The retail industry's two major organizations are applauding reports that the House will drop efforts to repeal debit card swipe reform.



Debit reform was enacted as part of Dodd-Frank in response to the card industry’s practice of price-fixing the debit card “swipe” fees banks charge merchants to process transactions. The fees previously averaged 1% to 2% of the purchase amount, and virtually all banks that issue cards charged the same. The National Retail Federation said that swipe fee reform has saved retailers and their customers more than $40 billion and brought badly needed competition to the payments market.



"This is a major victory for the consumers who have saved billions of dollars under swipe fee reform and for the communities where retailers have used swipe savings to improve customer service, create jobs and boost the local economy,” NRF senior VP and general counsel Mallory Duncan said. “Repeal of reform would have allowed banks to return to the uncompetitive market that allowed them to set these fees as high as they liked."



According to reports, House Republicans leaders will remove the repeal of swipe fee reform (Durbin Amendment) from the Financial Choice Act before it is voted on by the full House. Retailers opposed efforts to repeal the bipartisan provision passed in 2010 as part of Dodd-Frank that stopped large banks and card



"Preservation of swipe fee reform is an important victory for retailers and consumers who would have faced higher fees from the country's largest banks with every swipe of a debit card," said Austen Jensen, VP of government affairs and financial services for the Retail Industry Leaders Association.
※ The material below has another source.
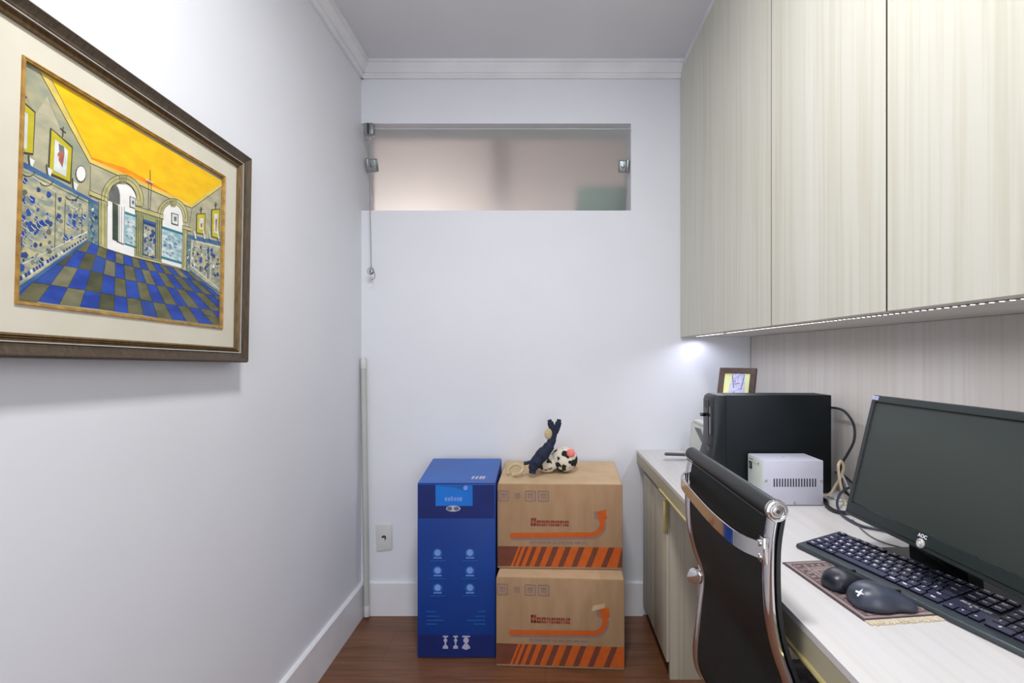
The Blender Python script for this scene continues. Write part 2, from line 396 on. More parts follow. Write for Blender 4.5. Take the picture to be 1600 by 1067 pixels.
g = MB(); g.sphere((-.760, 2.166, 1.525), .010, 'steel', (1, .7, 1.3)); g.torus((-.762, 2.166, 1.527), .015, .0015, 'steel'); g.build('pull_knob', pc)
g = MB(); g.tube([(-.755, 2.164, 1.535), (-.744, 2.164, 1.515), (-.746, 2.164, 1.495), (-.762, 2.164, 1.488)], .0016, 'steel', n=6, smooth=4); g.build('hook', pc)
# hallway seen through the frosted pane
struct(MB().box((-2.6, 3.5, 0), (2.4, 3.6, 3.0), 'hallw'), 'wall_hallway', label='pinkish hallway wall behind the frosted window')
struct(MB().box((-2.6, YB+.2, ZC+.35), (2.4, 3.6, ZC+.45), 'hallw'), 'ceiling_hallway', label='hallway ceiling')
g = MB(); g.box((.16, 2.52, 0), (.75, 2.60, 2.02), 'hallgreen', .01)
set_tags(g.build('hall_cupboard'), 'pale green block blurred behind the lower right of the frosted window', 'cupboard')
g = MB(); g.box((-.33, 3.0, 0), (-.22, 3.1, 2.8), 'hallw', .01); struct(g, 'wall_hallway_pier', label='hallway pier blurred behind the frosted window')
# ================================================================ DESK AND CABINETS
DX0, DT, DB = .409, .737, .682
d = thing('desk', 'long pale wood desk slab along the right wall', 'desk', (.67, 1.0, 0))
g = MB(); g.box((DX0, -.6, DT-.012), (XR-.013, YB-.001, DT), 'desk'); g.build('desk_top', d)
g = MB(); g.box((DX0+.0003, -.6, DB), (DX0+.03, YB-.001, DT-.0122), 'desked'); g.box((DX0+.03, -.6, DT-.035), (XR-.013, YB-.001, DT-.0122), 'desked'); g.build('front_edge', d)
g = MB(); g.tube([(DX0+.001, 1.774, DB-.001), (DX0+.001, -.6, DB-.001)], .0052, 'gold', n=10); g.build('edge_strip', d, label='thin gold strip under the desk edge')
g = MB(); g.box((DX0+.1, -.58, 0), (XR-.02, -.56, DT-.036), 'base'); g.build('side_panel', d)
bc = thing('base_cabinet', 'pale wood base cabinet under the far end of the desk', 'cabinet', (.68, 1.98, 0))
g = MB(); g.box((.462, 1.794, .065), (XR-.013, YB-.001, DT-.036), 'base'); g.box((.50, 1.80, 0), (XR-.02, YB-.02, .064), 'gap'); g.build('body', bc)
g = MB(); g.box((.446, 1.774, .0), (XR-.013, 1.7935, DT-.036), 'base', .001); g.build('side_panel', bc)
for y0, y1 in ((1.990, 2.200), (1.776, 1.987)):
    g = MB(); g.box((.434, y0, .062), (.4455, y1, .640), 'base', .001); dd = g.build('door', bc)
    if y0 < 1.8:
        g = MB(); g.box((.4215, 1.7712, .524), (.4385, 1.7758, .642), 'gold', .0008); g.build('handle', dd, label='vertical gold handle')
wc = thing('wall_cabinet', 'pale wood wall cabinet with tall flat doors reaching the ceiling', 'cabinet', (.77, 1.0, 1.244))
g = MB(); g.box((.6222, -.47, 1.244), (XR-.001, YB-.001, 2.4245), 'gap'); g.build('carcass', wc)
g = MB(); g.box((.6222, -.47, 1.2435), (XR-.014, YB-.0015, 1.2439), 'backp'); g.build('bottom_panel', wc)
ys = [YB-.0015, 1.7785, 1.3255, .8775, .4275, -.0225, -.47]
for i in range(6):
    gp = .0024
    y1 = ys[i]-(gp if i > 1 else .0008 if i == 1 else 0); y0 = ys[i+1]+(.0008 if i == 0 else gp)
    g = MB(); g.box((.6035, y0, 1.2405), (.6215, y1, 2.424), 'cab', .0005, 1)
    if i < 5: g.box((.6042, y0-.0005, 1.2405), (.6215, y0+.0003, 2.424), 'gap')  # dark strip along the door edge, shade of the gap put into colour
    g.build('door', wc)
g = MB(); g.box((.606, -.47, 2.4248), (XR-.001, YB-.0515, ZC-.0005), 'trimw'); struct(g, 'trim_3', label='white filler strip between wall cabinet and ceiling')
bp = MB(); bp.box((XR-.012, -.6, DT), (XR-.0005, YB-.004, 1.2430), 'backp'); bp.box((XR-.0125, YB-.0039, DT), (XR-.0005, YB-.0005, 1.2430), 'brownline')
set_tags(bp.build('backsplash_panel'), 'pale vertical grain wood panel on the wall between desk and wall cabinet', 'panel')
# LED strips under the wall cabinet
def led(y0, y1, pitch, label, m_):
    t = thing('led_strip', label, 'led strip', (.667, (y0+y1)/2, 1.2434), group='LED strips under the wall cabinet')
    MB().box((.663, y0, 1.2421), (.671, y1, 1.2434), 'pcb').build('strip_board', t)
    first = None; y = y1-.006; n = 0
    while y > y0 and n < 98:
        if first is None:
            g = MB(); g.box((.6645, y-.0020, 1.2412), (.6695, y+.0020, 1.2422), m_); first = g.build('diode', t); fy = y
        else:
            c = first.copy(); COL.objects.link(c); c.location = (0, y-fy, 0); c.parent = t
        y -= pitch; n += 1
led(.55, 1.826, .0166, 'long glowing LED strip under the wall cabinet above the monitor', 'led')
led(1.868, 2.19, .0083, 'short glowing LED strip under the wall cabinet, in the corner by the end wall', 'ledw')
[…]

The House is expected to vote on the bill after it returns from its Memorial Day recess in June, and leadership conducted a whip count this week to determine support for the overall measure and provisions such as the repeal of swipe-fee reform. A number of Republican House members expressed concerns about repealing swipe reform, and reports indicate that agreement has been reached to drop the provision.



"We will continue to follow this bill to the end and ensure that repeal is not included in the final legislation,” said NRF's Duncan.